Dovendo procedersi ad una valutazione equitativa del danno non patrimoniale, il giudice ritiene che il parametro di riferimento possa essere costituito dalla somma già liquidata, per ciascuno degli attori, a titolo di risarcimento del danno patrimoniale. Il motivo di tanto è che la somma è parametrata al periodo di tempo per il quale può ritenersi che il danno conseguenza discenda immediatamente e direttamente delle condotte colpose tenute dalle parti convenute.
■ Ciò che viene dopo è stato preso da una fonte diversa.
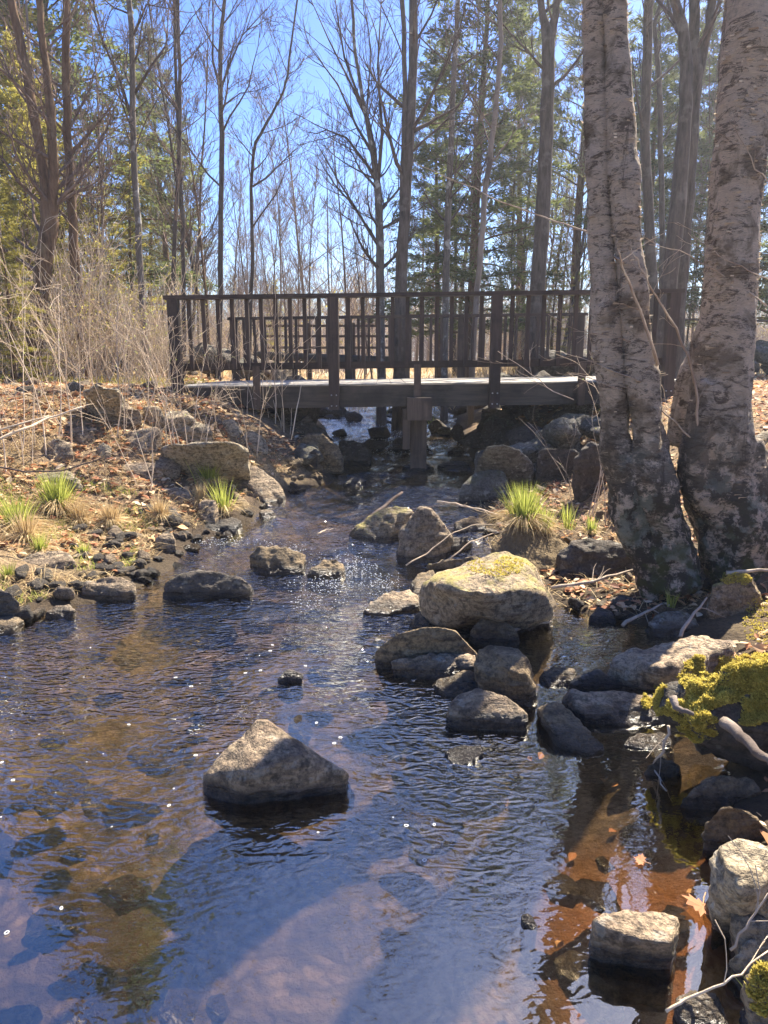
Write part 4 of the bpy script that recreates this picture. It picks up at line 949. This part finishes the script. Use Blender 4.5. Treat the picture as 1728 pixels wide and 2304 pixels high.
big_birch('twin stemmed birch with peeling tan bark at the right', [
    [(1505, 1310, 130), (1462, 1225, 125), (1418, 1150, 102), (1398, 1060, 80), (1382, 900, 72), (1368, 750, 68), (1351, 560, 60), (1344, 400, 54), (1342, 200, 50), (1340, 0, 48), (1338, -200, 48)],
    {'p': [(1520, 1310, 120), (1490, 1200, 110), (1466, 1100, 92), (1450, 950, 78), (1436, 770, 70), (1415, 560, 62), (1401, 400, 62), (1394, 200, 56), (1387, 0, 55), (1383, -200, 48)], 'dy': -.07},
    {'p': [(1520, 1300, 60), (1512, 1200, 70), (1498, 1080, 56), (1478, 950, 40), (1462, 820, 22)], 'dy': .04},
    {'p': [(1560, 1320, 40), (1530, 1260, 60), (1490, 1170, 70)], 'dy': -.1}], 4.3,
    [((1343, -190, 56), -.08), ((1378, -190, 54), .06)], 41,
    [([(1400, 590), (1370, 565), (1330, 525), (1270, 505), (1200, 480), (1100, 440), (1000, 395), (930, 365)], 9, 1.2),
     ([(1480, 820), (1440, 700), (1400, 600), (1390, 560)], 12, -.25), ([(1290, 900), (1230, 870), (1180, 830), (1120, 790)], 4, .5), ([(1440, 860), (1370, 830), (1310, 805), (1240, 790)], 5, .2),
     ([(1400, 880), (1330, 850), (1280, 840)], 4, .2), ([(1420, 770), (1350, 750), (1290, 745)], 3, -.2)])
big_birch('massive single birch with arched mossy roots at the right edge', [
    [(1670, 1330, 210), (1650, 1200, 175), (1622, 1090, 165), (1612, 1000, 160), (1618, 900, 142), (1628, 800, 130), (1638, 700, 124), (1648, 560, 116), (1660, 400, 112), (1678, 200, 112), (1698, 0, 118), (1712, -200, 118)],
    {'p': [(1700, 1280, 60), (1650, 1200, 66), (1600, 1150, 72), (1562, 1090, 76), (1560, 1010, 80), (1580, 920, 70), (1600, 840, 50)], 'dy': -.1},
    {'p': [(1800, 1280, 80), (1740, 1190, 90), (1700, 1080, 80), (1680, 960, 50)], 'dy': -.05},
    {'p': [(1530, 1000, 60), (1535, 930, 56), (1545, 850, 42), (1560, 790, 24), (1575, 700, 12)], 'dy': .1},
    {'p': [(1600, 1340, 70), (1650, 1260, 90), (1680, 1180, 90)], 'dy': -.12}], 4.4,
    [((1711, -190, 116), .08)], 42,
    [([(1570, 985), (1568, 900), (1550, 800), (1520, 740), (1490, 690), (1470, 655), (1440, 600), (1420, 560)], 11, -.2), ([(1560, 990), (1500, 930), (1440, 880), (1400, 870)], 7, -.1),
     ([(1728, 690), (1660, 640), (1590, 600), (1530, 565), (1460, 550)], 6, .1), ([(1760, 640), (1690, 610), (1620, 575), (1560, 530)], 5, -.1), ([(1740, 420), (1700, 380), (1660, 300), (1640, 270)], 5, -.1)])
# bark strip on right birch
# ---------------------------------------------------------------- grass tufts
def tuft(u, v, s, label, n=160, mat='grass', skirt=True, z=None, cat='grass tuft'):
    p = hit(u, v) if z is None else P(u, v, z=z); rn = random.Random(int(u * 3 + v)); a_ = MB(); b_ = MB()
    def blade(mb, L, wd, out, curl):
        a = rn.uniform(0, 6.28); r0 = abs(rn.gauss(0, .25)) * s * .5; c = Vector((math.cos(a) * r0, math.sin(a) * r0, 0)); d = Vector((math.cos(a) * out + rn.gauss(0, .1), math.sin(a) * out + rn.gauss(0, .1), 1)).normalized()
        side = d.cross(Vector((rn.gauss(0, 1), rn.gauss(0, 1), .2))).normalized() * wd; q = c; tn = rn.random()
        for k in range(3):
            e_ = q + d * L / 3; w1 = 1 - k / 3; w2 = 1 - (k + 1) / 3
            mb.quad(q - side * w1, q + side * w1, e_ + side * w2, e_ - side * w2, tn); q = e_
            d = (d + Vector((math.cos(a) * curl, math.sin(a) * curl, -curl * 1.2))).normalized()
    for i in range(n): blade(a_, s * rn.uniform(.5, 1.1), .0035 * (1 + s), abs(rn.gauss(.1, .22)), .08)
    e = empty('grass_tuft', p); tag(e, label, cat)
    link('blades', a_.mesh('blades', M[mat], None, False), e)
    if skirt:
        for i in range(n): blade(b_, s * rn.uniform(.5, 1.2), .003 * (1 + s), rn.uniform(.6, 1.8), .75)
        link('dry_skirt', b_.mesh('dry_skirt', M['straw'], None, False), e)
    return e
# raised hummock that carries the big tussock
m, b = rough_hull([P(u, v, y=yy) for u, v, yy in [(1110, 1230, 5.1), (1150, 1170, 5.3), (1200, 1160, 5.4), (1260, 1200, 5.3), (1290, 1250, 5.0), (1120, 1290, 4.9), (1270, 1290, 4.9), (1180, 1180, 5.7), (1260, 1220, 5.8), (1130, 1240, 5.7)]], 'hummock', M['straw'], 77, .03, .06)
g = NG('hummock_earth'); g.bsdf(g.mix(g.noise(g.coord(), 30, 5), (.05, .035, .02), (.28, .2, .1)), .9, g.bump(g.noise(g.coord(), 40, 4), 1, .03)); M['hum'] = g.m
m.materials.clear(); m.materials.append(M['hum']); tag(link('earth_hummock', m, loc=b), 'straw covered hummock of earth under the big bright tussock', 'hummock')
def tz(u, v, yy): return P(u, v, y=yy)
def tuft_at(p, s, label, n, skirt=True):
    e = tuft(864, 1500, s, label, n, skirt=skirt); e.location = p; return e
tuft_at(tz(1178, 1180, 5.3), .34, 'big bright green grass tussock beside the stream at centre right', 420)
tuft_at(tz(1225, 1195, 5.25), .22, 'smaller green tuft on the right flank of the big tussock', 140)
tuft_at(tz(1275, 1190, 5.4), .24, 'narrow green tuft between the tussock and the twin birch', 50, False)
tuft_at(tz(1330, 1200, 5.0), .15, 'leafy green seedlings beside the twin birch foot', 60)
tuft(130, 1148, .36, 'bright green grass tuft in the left bank leaves', 420)
tuft(40, 1195, .32, 'green grass tuft at the left edge above the shingle', 280)
tuft(470, 1090, .3, 'green grass tuft left of the striped rock', 220)
tuft(502, 1150, .32, 'green grass tuft hanging over the lower left bank', 130)
tuft(425, 1055, .14, 'thin pale grass below the long golden boulder', 90)
tuft(250, 1180, .22, 'straw tuft of bent dead blades on the left bank edge', 260, mat='straw')
tuft(90, 1245, .18, 'low green tuft above the left shingle', 110)
tuft(60, 1215, .24, 'shaggy straw tuft hanging below the tuft at the left edge', 260, mat='straw')
tuft(360, 1165, .2, 'straw tuft drooping over the dark lumpy rock', 220, mat='straw')
tuft(450, 1130, .2, 'straw tuft on the squat grey rock at the left bank', 200, mat='straw')
tuft(180, 1175, .2, 'straw tuft between the bright left tuft and the shingle', 200, mat='straw')
tuft(190, 1250, .13, 'low green tuft amid the left shingle', 80)
tuft(20, 1300, .12, 'low green tuft by the boulder at the left edge', 60)
tuft(855, 952, .35, 'bright grass tuft in the rapids under the bridge', 120, skirt=False)
tuft(975, 965, .3, 'bright grass tuft right of the bridge pier', 60, skirt=False)
tuft(1510, 1370, .16, 'thin dark green blades in front of the mossy stone', 30, skirt=False)
tuft(1660, 1365, .1, 'small light green sprout tuft beside the moss capped rock', 60, skirt=False)
tuft(1700, 2270, .1, 'fresh broad green shoots at the bottom right corner', 16, skirt=False)
# straw and grass carpets
def carpet(name, label, cat, n, fn, mat, L, wd, seed, lean=1.2, kind='stuff'):
    rn = random.Random(seed); m = MB(); c = 0; t = 0
    while c < n and t < n * 10:
        t += 1; r = fn(rn)
        if r is None: continue
        x, y = r; c += 1; p = Vector((x, y, gz(x, y))); a = rn.uniform(0, 6.28)
        d = Vector((math.cos(a) * lean, math.sin(a) * lean, rn.uniform(.15, 1))).normalized(); l = L * rn.uniform(.4, 1.2); s = d.cross(Vector((0, 0, 1))).normalized() * wd; tn = rn.random()
        q = p + d * l * .5; e_ = q + (d + Vector((0, 0, -.5))).normalized() * l * .5
        m.quad(p - s, p + s, q + s * .7, q - s * .7, tn); m.tri(q - s * .7, q + s * .7, e_, tn)
    return tag(link(name, m.mesh(name, M[mat], None, False)), label, cat, kind=kind)
def cl(rn):
    y = rn.uniform(3.9, 8.5); x = lshore(y) - rn.uniform(.2, 3.5)
    return (x, y) if noise.noise(Vector((x * 1.6, y * 1.6, 0))) > -.05 or rn.random() < .15 else None
carpet('dead_grass', 'straw coloured dead grass matted over the left bank', 'grass', 24000, cl, 'straw', .13, .0022, 1)
def cl2(rn):
    y = rn.uniform(4.1, 6.2); x = lshore(y) - rn.uniform(.2, 2.2); return (x, y) if noise.noise(Vector((x * 2.5, y * 2.5, 5))) > .12 else None
carpet('low_green_grass', 'low yellow green grass patches above the left shingle', 'grass', 5000, cl2, 'grass', .07, .002, 2, .5)
def cl3(rn):
    y = rn.uniform(4.0, 8.5); x = rshore(y) + rn.uniform(.0, 2.5); return (x, y)
carpet('dead_grass', 'dead grass and stems matted over the right bank behind the boulders', 'grass', 5000, cl3, 'straw', .16, .002, 3)
def cl4(rn):
    y = rn.uniform(9.2, 13); x = rn.uniform(-9, -2.9); return (x, y)
carpet('low_yellow_undergrowth', 'low yellow green undergrowth along the path at the left', 'undergrowth', 9000, cl4, 'gold', .14, .005, 4, .6)
def cl5(rn):
    y = rn.uniform(16, 40); x = rn.uniform(-.6, .6) * y; return (x, y)
carpet('field_grass', 'tan dead grass of the field beyond the bridge', 'grass', 14000, cl5, 'straw', .55, .012, 5, .5)
def cl6(rn):
    y = rn.uniform(4.6, 9.4); x = lshore(y) - rn.uniform(.1, 5); return (x, y)
carpet('twig_litter', 'thin dead twigs strewn among the leaves of the left bank', 'twigs', 900, cl6, 'straw', .4, .003, 7, 2.5)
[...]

  1. Per tutti questi motivi deve dichiararsi il diritto al risarcimento del danno non patrimoniale patito dagli attori, limitatamente al periodo dal 4 febbraio 2010 a 12 novembre 2010. Per l’effetto le parti convenute devono essere condannate –in via solidale tra loro- al pagamento in favore di ciascuno degli attori delle medesime somme di danaro già liquidate a titolo di risarcimento del danno non patrimoniale. Con gli interessi legali sulle somme via a via rivalutate secondo indici annuali ISTAT dal 12 novembre 2010 alla pronuncia della sentenza e gli interessi legali dalla pronuncia della sentenza al saldo effettivo.

Il Tribunale di Roma, ha quindi dichiarato il diritto al risarcimento del danno patrimoniale e non patrimoniale patito dagli attori, limitatamente al periodo dal 4 febbraio 2010 a 12 novembre 2010 e, per l’effetto ha condannato le parti convenute, in via solidale tra loro: a) a titolo di risarcimento del danno patrimoniale, al pagamento in favore di ciascuno degli attori delle somme pagate a titolo di canone di locazione, utenze, quota parte delle spese condominiali, smaltimento rifiuti e canone Rai, così come risultante dalla documentazione prodotta in giudizio da ciascuno degli attori, oltre agli interessi legali dalla pronuncia della sentenza al saldo effettivo; b) a titolo di risarcimento del danno non patrimoniale, al pagamento in favore di ciascuno degli attori delle medesime somme liquidate sub a), oltre agli interessi legali sulle somme via a via rivalutate secondo indici annuali ISTAT dal 12 novembre 2010 alla pronuncia della sentenza e gli interessi legali dalla pronuncia della sentenza al saldo effettivo rigetta ogni altra domanda ed ha condannato le parti convenute, in via solidale tra loro, al rimborso delle spese di lite sostenute dagli attori.